According to many Christian groups, pornography is a disturbing and increasing problem. A Promise Keepers survey found that 53 percent of its members consume pornography. A 2000 Christianity Today survey found that 37 percent of pastors said pornography is a "current struggle" of theirs. Fifty-seven percent called pornography the most sexually damaging issue for their congregations. A Barna Research Group study released in February 2007 said that 35 percent of men and 17 percent of women reported having used pornography in the past month.
1 Comments:
I don't imagine anyone will read this, but this, I think, underscores one of the deeper problems of the church. Not so much that pastors have the problem of porn (though that is, admittedly, a problem) but that we don't really recognize the problem as lust.
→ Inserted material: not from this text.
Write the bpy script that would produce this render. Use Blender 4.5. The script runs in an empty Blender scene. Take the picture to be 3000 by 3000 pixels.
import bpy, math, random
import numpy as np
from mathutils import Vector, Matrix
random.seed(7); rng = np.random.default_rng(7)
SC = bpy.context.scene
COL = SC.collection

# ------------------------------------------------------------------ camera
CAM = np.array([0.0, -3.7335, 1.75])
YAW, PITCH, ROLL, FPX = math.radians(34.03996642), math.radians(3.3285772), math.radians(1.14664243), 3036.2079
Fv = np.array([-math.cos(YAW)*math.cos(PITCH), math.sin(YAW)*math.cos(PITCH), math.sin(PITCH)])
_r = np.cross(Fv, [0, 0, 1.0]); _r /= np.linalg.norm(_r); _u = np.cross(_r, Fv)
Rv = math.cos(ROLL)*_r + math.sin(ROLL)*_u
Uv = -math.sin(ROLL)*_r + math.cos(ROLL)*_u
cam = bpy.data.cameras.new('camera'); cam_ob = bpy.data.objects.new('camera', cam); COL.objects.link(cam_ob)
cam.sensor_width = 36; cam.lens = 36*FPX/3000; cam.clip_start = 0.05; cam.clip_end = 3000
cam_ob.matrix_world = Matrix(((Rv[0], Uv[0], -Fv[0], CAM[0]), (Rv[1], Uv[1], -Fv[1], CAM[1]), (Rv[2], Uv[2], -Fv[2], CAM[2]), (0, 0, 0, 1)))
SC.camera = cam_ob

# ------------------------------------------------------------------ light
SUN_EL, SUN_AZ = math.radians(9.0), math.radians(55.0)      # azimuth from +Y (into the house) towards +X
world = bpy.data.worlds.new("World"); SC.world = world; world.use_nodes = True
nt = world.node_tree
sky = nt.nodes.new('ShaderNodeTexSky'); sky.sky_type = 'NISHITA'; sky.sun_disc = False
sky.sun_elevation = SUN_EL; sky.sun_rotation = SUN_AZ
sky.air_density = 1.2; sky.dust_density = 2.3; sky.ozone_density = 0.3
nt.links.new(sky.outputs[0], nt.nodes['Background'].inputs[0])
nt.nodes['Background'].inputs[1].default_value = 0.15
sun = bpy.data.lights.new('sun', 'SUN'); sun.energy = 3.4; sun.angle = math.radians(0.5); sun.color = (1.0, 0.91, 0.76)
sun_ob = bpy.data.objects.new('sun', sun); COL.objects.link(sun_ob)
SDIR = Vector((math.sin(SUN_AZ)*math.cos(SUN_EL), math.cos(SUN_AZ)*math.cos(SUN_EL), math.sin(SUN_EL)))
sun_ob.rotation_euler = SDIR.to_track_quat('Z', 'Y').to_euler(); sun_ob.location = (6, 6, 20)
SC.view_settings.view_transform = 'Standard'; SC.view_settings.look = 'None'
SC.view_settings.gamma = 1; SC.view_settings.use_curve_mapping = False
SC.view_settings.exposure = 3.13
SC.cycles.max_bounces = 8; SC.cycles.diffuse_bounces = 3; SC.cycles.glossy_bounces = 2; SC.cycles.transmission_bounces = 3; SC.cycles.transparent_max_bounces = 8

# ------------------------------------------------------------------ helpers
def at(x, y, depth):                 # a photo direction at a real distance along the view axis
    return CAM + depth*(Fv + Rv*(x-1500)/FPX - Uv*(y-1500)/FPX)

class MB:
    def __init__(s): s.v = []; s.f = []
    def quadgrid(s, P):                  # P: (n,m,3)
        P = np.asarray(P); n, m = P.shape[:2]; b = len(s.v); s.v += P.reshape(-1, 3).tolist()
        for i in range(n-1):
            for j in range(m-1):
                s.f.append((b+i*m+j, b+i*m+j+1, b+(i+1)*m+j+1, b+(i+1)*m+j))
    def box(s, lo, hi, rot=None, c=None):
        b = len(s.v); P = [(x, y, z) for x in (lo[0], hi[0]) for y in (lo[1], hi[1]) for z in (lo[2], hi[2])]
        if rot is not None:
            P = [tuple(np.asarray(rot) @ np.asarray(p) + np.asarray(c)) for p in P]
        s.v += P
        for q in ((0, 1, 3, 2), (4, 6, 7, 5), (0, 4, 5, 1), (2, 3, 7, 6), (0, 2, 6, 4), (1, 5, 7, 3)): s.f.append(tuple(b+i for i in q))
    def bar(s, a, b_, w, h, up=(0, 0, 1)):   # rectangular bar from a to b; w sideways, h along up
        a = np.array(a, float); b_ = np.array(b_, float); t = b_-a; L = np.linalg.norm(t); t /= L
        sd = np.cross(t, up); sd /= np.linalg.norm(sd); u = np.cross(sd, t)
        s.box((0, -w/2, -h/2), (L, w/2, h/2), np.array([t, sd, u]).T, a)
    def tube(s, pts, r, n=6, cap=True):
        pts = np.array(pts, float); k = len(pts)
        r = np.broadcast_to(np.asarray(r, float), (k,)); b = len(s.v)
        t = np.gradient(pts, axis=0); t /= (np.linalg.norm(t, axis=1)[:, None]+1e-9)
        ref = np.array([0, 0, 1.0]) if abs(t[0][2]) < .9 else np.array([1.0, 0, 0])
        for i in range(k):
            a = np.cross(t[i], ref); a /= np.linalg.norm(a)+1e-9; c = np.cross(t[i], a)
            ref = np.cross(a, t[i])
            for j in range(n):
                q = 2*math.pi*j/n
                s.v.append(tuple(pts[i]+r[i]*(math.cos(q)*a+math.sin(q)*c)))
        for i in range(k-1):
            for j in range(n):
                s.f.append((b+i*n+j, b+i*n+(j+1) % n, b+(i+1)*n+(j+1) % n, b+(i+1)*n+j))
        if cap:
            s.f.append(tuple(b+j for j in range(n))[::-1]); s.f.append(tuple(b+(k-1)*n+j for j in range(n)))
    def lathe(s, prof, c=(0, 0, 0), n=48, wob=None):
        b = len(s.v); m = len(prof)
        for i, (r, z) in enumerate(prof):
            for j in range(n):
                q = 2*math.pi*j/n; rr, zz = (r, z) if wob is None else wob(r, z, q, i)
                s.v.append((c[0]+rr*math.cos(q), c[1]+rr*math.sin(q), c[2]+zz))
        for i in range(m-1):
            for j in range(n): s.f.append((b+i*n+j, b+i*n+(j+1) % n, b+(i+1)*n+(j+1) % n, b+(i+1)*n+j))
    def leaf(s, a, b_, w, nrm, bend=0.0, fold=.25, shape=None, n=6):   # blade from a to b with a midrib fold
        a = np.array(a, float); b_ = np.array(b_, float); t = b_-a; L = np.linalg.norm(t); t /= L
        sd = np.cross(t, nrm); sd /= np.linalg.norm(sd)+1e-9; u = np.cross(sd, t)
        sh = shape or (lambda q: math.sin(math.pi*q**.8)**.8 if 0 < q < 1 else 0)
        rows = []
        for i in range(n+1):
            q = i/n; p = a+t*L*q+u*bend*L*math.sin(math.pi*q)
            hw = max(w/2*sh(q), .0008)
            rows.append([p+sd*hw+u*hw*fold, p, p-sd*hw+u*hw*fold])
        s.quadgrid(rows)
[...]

That may sound absurd, but when we look at the way Godly men of old viewed ANYTHING that hinted of ungodliness (e.g. considering it lazy not to be up by 4am to pray - it would have been considered sin or a precursor to it) and compare it to today's almost politically correct cry about the problem of porn (the world calls it "sex addiction"), can we say much besides that we have become a superficial church? Porn is not the problem. Sex isn't the problem. Lust, per se isn't even the problem. Rather, it's the heart of man being deceitful and desperately wicked and realizing that whatever we do as believers is either done with God's blessing or it isn't. And if it isn't, it's just as much sin as murder. Anything that is not of faith is sin. Trying to rehabilitate pastors who have problem X (because they have problem X) is shuffling the chairs on the deck of the Titanic. The real problem is much deeper and much more foundational and has to do with every part of life - not just that which applies to sexuality. We in the West do not know what it means to deny ourselves, take up the cross and follow Jesus. If we did, this would not be a problem.